-- start Data --

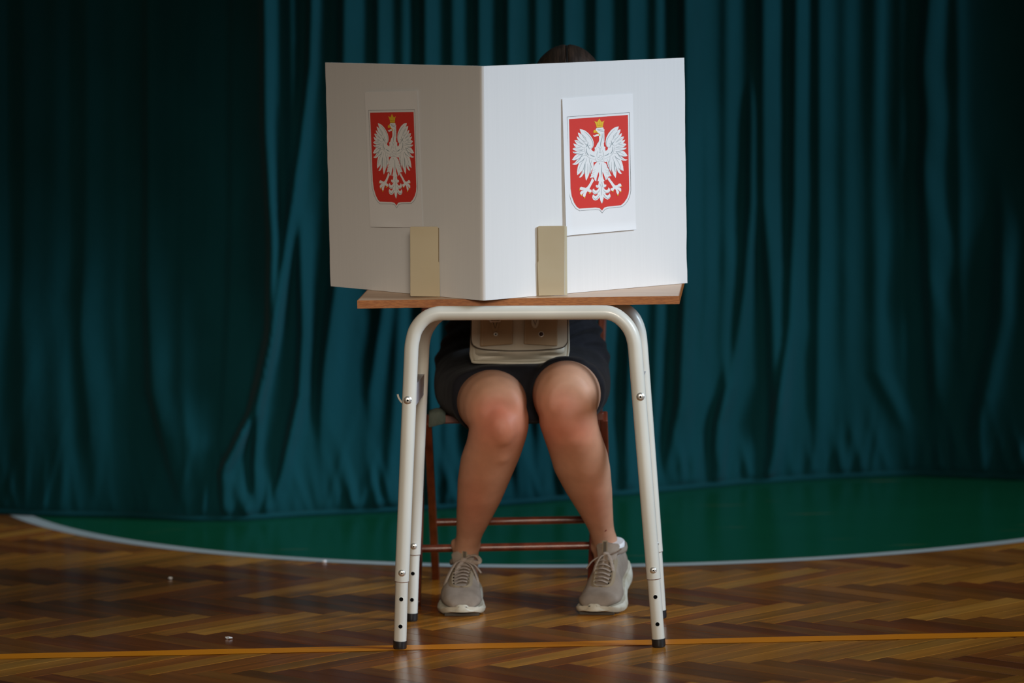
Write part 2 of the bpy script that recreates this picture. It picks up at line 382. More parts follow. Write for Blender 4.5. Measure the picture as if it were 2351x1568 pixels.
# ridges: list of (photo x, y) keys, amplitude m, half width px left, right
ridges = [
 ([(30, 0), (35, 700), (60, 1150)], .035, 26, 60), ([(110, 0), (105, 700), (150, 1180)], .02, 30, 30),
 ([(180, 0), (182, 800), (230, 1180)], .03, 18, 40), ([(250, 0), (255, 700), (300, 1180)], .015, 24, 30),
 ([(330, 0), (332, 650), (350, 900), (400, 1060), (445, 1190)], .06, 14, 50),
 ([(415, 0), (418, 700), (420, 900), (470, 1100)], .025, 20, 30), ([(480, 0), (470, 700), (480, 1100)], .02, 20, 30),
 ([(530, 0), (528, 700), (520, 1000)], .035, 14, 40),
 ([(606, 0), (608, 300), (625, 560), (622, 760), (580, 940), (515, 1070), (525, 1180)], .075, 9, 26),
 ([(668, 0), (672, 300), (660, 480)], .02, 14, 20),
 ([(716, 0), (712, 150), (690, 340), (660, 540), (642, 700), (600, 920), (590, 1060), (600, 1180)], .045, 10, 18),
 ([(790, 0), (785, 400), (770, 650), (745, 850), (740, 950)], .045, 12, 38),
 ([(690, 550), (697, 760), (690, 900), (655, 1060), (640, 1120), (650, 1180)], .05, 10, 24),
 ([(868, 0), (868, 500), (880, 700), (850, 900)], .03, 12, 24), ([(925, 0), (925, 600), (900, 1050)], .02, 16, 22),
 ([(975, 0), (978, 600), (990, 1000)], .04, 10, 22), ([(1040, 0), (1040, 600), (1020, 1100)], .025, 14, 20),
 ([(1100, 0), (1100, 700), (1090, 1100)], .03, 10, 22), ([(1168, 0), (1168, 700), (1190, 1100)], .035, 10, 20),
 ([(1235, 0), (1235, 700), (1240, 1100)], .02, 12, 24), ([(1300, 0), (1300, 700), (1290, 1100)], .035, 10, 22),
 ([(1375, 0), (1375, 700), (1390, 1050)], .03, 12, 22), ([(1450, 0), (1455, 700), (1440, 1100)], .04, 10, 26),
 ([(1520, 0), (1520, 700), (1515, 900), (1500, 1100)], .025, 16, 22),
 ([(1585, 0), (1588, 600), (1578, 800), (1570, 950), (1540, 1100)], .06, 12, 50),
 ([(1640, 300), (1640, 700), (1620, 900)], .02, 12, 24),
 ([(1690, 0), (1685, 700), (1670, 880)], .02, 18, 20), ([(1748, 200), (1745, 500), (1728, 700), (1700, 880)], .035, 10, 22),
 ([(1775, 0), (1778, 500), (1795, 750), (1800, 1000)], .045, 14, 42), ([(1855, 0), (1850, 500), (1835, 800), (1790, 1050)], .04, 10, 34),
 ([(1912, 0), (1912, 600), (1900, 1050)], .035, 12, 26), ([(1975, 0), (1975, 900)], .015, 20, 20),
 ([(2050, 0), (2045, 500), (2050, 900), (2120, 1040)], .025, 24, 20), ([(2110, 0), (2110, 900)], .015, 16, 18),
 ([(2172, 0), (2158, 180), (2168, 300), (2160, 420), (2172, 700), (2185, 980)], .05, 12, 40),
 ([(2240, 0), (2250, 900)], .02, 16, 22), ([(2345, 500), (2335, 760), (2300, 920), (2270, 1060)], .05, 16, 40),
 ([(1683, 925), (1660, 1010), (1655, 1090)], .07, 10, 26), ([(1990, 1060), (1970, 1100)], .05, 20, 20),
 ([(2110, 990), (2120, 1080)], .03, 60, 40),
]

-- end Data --

Prompt: Reproduce the material above in full, exactly, with no images.

Worked answer:
Write part 2 of the bpy script that recreates this picture. It picks up at line 382. More parts follow. Write for Blender 4.5. Measure the picture as if it were 2351x1568 pixels.
# ridges: list of (photo x, y) keys, amplitude m, half width px left, right
ridges = [
 ([(30, 0), (35, 700), (60, 1150)], .035, 26, 60), ([(110, 0), (105, 700), (150, 1180)], .02, 30, 30),
 ([(180, 0), (182, 800), (230, 1180)], .03, 18, 40), ([(250, 0), (255, 700), (300, 1180)], .015, 24, 30),
 ([(330, 0), (332, 650), (350, 900), (400, 1060), (445, 1190)], .06, 14, 50),
 ([(415, 0), (418, 700), (420, 900), (470, 1100)], .025, 20, 30), ([(480, 0), (470, 700), (480, 1100)], .02, 20, 30),
 ([(530, 0), (528, 700), (520, 1000)], .035, 14, 40),
 ([(606, 0), (608, 300), (625, 560), (622, 760), (580, 940), (515, 1070), (525, 1180)], .075, 9, 26),
 ([(668, 0), (672, 300), (660, 480)], .02, 14, 20),
 ([(716, 0), (712, 150), (690, 340), (660, 540), (642, 700), (600, 920), (590, 1060), (600, 1180)], .045, 10, 18),
 ([(790, 0), (785, 400), (770, 650), (745, 850), (740, 950)], .045, 12, 38),
 ([(690, 550), (697, 760), (690, 900), (655, 1060), (640, 1120), (650, 1180)], .05, 10, 24),
 ([(868, 0), (868, 500), (880, 700), (850, 900)], .03, 12, 24), ([(925, 0), (925, 600), (900, 1050)], .02, 16, 22),
 ([(975, 0), (978, 600), (990, 1000)], .04, 10, 22), ([(1040, 0), (1040, 600), (1020, 1100)], .025, 14, 20),
 ([(1100, 0), (1100, 700), (1090, 1100)], .03, 10, 22), ([(1168, 0), (1168, 700), (1190, 1100)], .035, 10, 20),
 ([(1235, 0), (1235, 700), (1240, 1100)], .02, 12, 24), ([(1300, 0), (1300, 700), (1290, 1100)], .035, 10, 22),
 ([(1375, 0), (1375, 700), (1390, 1050)], .03, 12, 22), ([(1450, 0), (1455, 700), (1440, 1100)], .04, 10, 26),
 ([(1520, 0), (1520, 700), (1515, 900), (1500, 1100)], .025, 16, 22),
 ([(1585, 0), (1588, 600), (1578, 800), (1570, 950), (1540, 1100)], .06, 12, 50),
 ([(1640, 300), (1640, 700), (1620, 900)], .02, 12, 24),
 ([(1690, 0), (1685, 700), (1670, 880)], .02, 18, 20), ([(1748, 200), (1745, 500), (1728, 700), (1700, 880)], .035, 10, 22),
 ([(1775, 0), (1778, 500), (1795, 750), (1800, 1000)], .045, 14, 42), ([(1855, 0), (1850, 500), (1835, 800), (1790, 1050)], .04, 10, 34),
 ([(1912, 0), (1912, 600), (1900, 1050)], .035, 12, 26), ([(1975, 0), (1975, 900)], .015, 20, 20),
 ([(2050, 0), (2045, 500), (2050, 900), (2120, 1040)], .025, 24, 20), ([(2110, 0), (2110, 900)], .015, 16, 18),
 ([(2172, 0), (2158, 180), (2168, 300), (2160, 420), (2172, 700), (2185, 980)], .05, 12, 40),
 ([(2240, 0), (2250, 900)], .02, 16, 22), ([(2345, 500), (2335, 760), (2300, 920), (2270, 1060)], .05, 16, 40),
 ([(1683, 925), (1660, 1010), (1655, 1090)], .07, 10, 26), ([(1990, 1060), (1970, 1100)], .05, 20, 20),
 ([(2110, 990), (2120, 1080)], .03, 60, 40),
]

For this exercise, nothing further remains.